AIM OF THE TASK:
State the count of lines below in which the word "this" appears, and add nothing.

DATA SHOWN:
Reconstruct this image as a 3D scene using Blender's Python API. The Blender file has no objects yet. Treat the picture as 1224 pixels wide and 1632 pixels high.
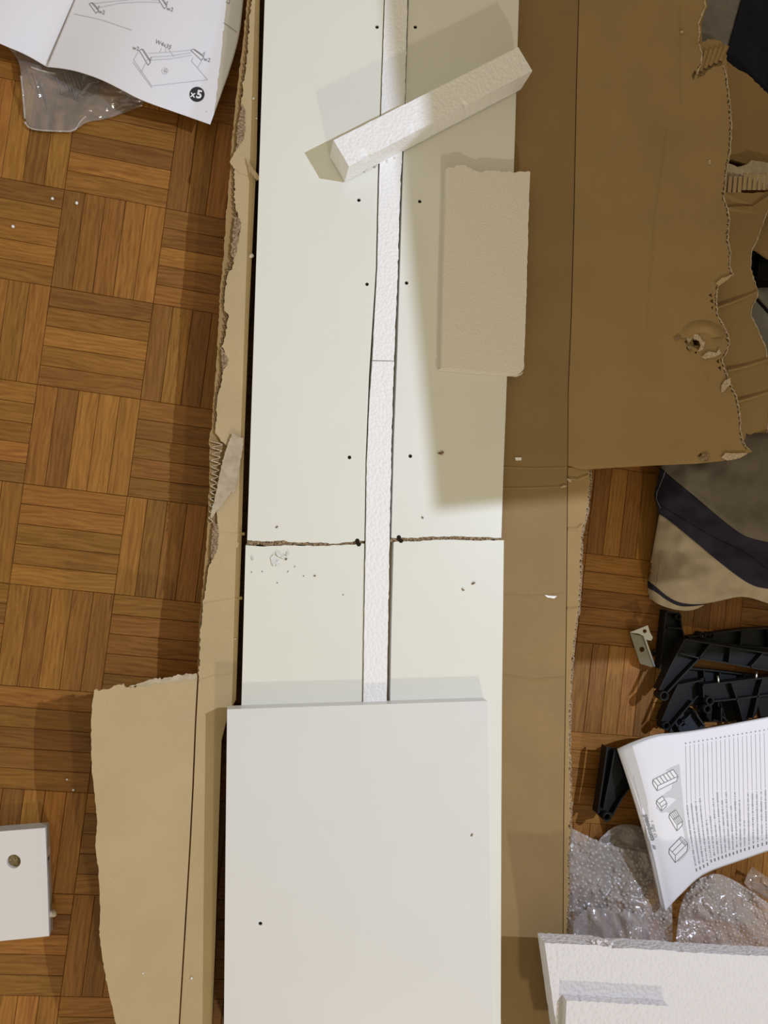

...

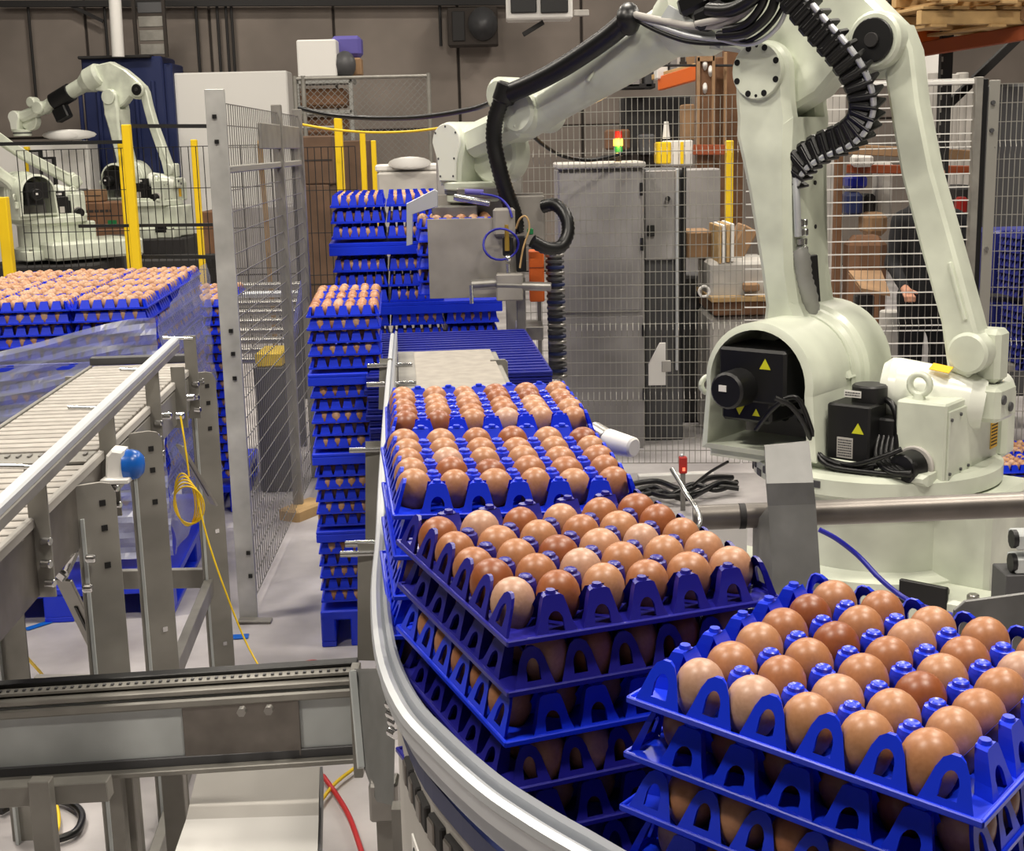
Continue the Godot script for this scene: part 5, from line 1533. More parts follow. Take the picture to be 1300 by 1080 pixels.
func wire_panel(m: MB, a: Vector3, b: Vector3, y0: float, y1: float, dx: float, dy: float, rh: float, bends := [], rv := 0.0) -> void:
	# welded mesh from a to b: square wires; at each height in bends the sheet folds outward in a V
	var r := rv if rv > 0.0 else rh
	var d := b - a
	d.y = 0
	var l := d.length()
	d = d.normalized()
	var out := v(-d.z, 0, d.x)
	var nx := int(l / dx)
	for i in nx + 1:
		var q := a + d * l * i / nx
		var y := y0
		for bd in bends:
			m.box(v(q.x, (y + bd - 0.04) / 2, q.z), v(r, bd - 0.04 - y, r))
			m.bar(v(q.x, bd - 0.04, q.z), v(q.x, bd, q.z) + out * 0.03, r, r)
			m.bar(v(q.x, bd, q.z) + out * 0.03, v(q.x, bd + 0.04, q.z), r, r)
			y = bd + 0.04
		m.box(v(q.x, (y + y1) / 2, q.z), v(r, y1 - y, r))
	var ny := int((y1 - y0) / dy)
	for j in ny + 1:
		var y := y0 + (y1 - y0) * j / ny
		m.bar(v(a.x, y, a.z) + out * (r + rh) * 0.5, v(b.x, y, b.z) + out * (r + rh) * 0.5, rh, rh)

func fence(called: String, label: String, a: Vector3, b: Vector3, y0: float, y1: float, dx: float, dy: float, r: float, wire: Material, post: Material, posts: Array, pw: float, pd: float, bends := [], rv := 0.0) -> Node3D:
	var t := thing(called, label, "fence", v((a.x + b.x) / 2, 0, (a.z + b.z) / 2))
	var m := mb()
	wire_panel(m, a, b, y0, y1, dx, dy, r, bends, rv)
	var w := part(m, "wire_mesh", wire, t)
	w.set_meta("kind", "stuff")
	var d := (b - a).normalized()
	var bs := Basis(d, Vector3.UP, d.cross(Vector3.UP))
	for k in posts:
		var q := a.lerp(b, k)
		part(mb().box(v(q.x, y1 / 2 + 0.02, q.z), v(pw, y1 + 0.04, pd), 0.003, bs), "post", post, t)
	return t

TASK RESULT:
2